6) TODAY Show host Hoda Kotb, sitting between Savannah Guthrie and Jenna Bush Hager, announced her retirement in September. She has been with NBC for nearly three decades. I see the back of Hoda’s head almost every morning when I head into work.
7) The Rockettes have been a Radio City Music Hall feature since 1932. Standing between 5’5’’ and 5’10’’, these powerful women are known for their eye-high kicks. They hired the first dark-skinned dancer in 1987 and the first visibly disabled dancer in 2019.
8) Eleanor Roosevelt was First Lady during Rockefeller Center’s construction in the 1930s. Her My Day column mentioned visits to Rockefeller for post-broadcast nibbles, award ceremonies, and trips to Women’s City Club.
Now let’s check out some of the male art that dominates everything and gets all the attention. And on this scale, how could it not? Below, see Lee Lawrie’s 45-foot-Atlas, installed in 1937 in front of the International Building on Fifth Avenue.
Notice the back of Atlas facing St. Patrick’s Cathedral. Men who installed Atlas thought, at first, the figure was that of Jesus Christ.
The Rockefeller complex also involves underground passages and shops that connect offices to the subways. As we were moving underground between buildings, I wondered how 20th-century women moved through the spaces, including a skinny escalator. Can you imagine riding this while wearing high heels?
Some of the walls are stained with what has to be cigarette smoke.
As we passed a line of people camping out on a Friday to get tickets for Saturday Night Live, I wondered what it must have been like to be a woman on the show. Such pressure, even now!
One of the weirdest things we saw was The Story of Transportation inside 10 Rockefeller, once home of Eastern Airlines. All four walls depict modes of travel, all blessed by identical naked goddesses.
Dean Cornwell was the artist. Wilmuth Masden Stevens was not only his assistant but the model of all those naked goddesses, according to The Art of Rockefeller Center by Christine Roussel. Known for stepping out on his wife, Cornwell might have been inappropriate. That’s my opinion. Sadly, I couldn’t find a bio or photo of Stevens on the internet. The Rockefeller website doesn’t list her name, although our tour guide said that the face of the goddesses is that of Cornwell’s wife. There’s a story here.

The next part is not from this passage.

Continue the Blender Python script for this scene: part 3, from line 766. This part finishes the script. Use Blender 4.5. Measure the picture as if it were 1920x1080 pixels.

However, I found one mention of her on a site called VoiceMap in reference to him. (I’m avoiding links to see why Facebook continued to block this post. It seems it’s a matter of using the center’s full name and anything critical about its tree lighting.)

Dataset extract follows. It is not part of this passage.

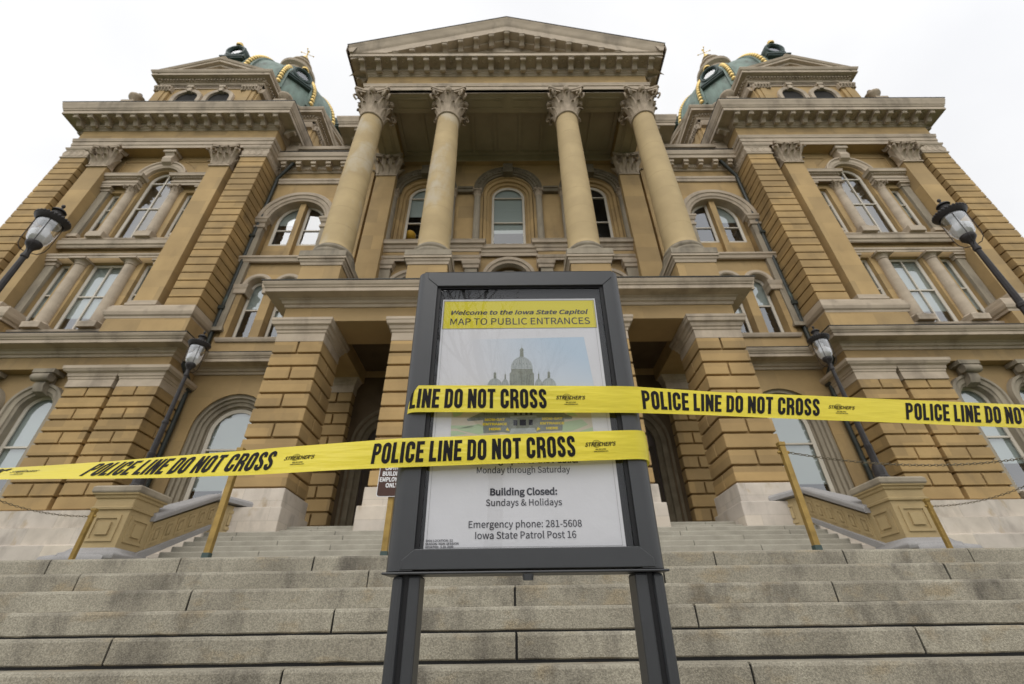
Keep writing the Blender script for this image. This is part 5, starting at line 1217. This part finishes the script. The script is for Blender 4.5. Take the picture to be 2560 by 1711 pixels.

Cornwell was as famous as Norman Rockwell in his day. He certainly did not credit her work as assistant muralist.
Below is Wisdom, by Lee Lawrie. The relief is on the entrance to 30 Rock, facing the Christmas tree.
This year’s Norway Spruce is from West Stockbridge, Mass. Santa will be there for the lighting on Dec. 4. But … still no Mrs. Claus anywhere on the entire complex.
This next picture shows the Channel Gardens, which lead to the Rink and tree. Valerie Clarebout’s angels line the fountain.
Female figures are everywhere in Rockefeller Center, often as goddesses or mythical figures representing big ideas. In Intelligence Awakening Mankind, artist Barry Faulkner shows this central figure, Thought, to be an anchor to Written Words on the left and Spoken Words on the right.
By listening to the radio, listeners can hear the human voice, the “bird of the air,” which can educate them and help them from sinking into poverty. That was the thought at the time.
Here is a promotion for the movie Wicked, as presented on the Plaza between 1 Rock, where I work, and 10 Rockefeller. All of the figures are made of Legos!
Below is a fabulous bas-relief, News, outside the old Associated Press building. Artist Isamu Noguchi intended for these five male figures to seek the same story, using all the latest technology. Who will be the fastest?
Rockefeller Center belongs to everybody. While I couldn’t find actual lines of demarcation between Santa and Mrs. Claus, I did feel boundaries between Black and White people, the rich and the poor, and men and women.
Landmark status provides preservation, a mostly good thing. However, in celebrating tradition, must we continue to repeat history?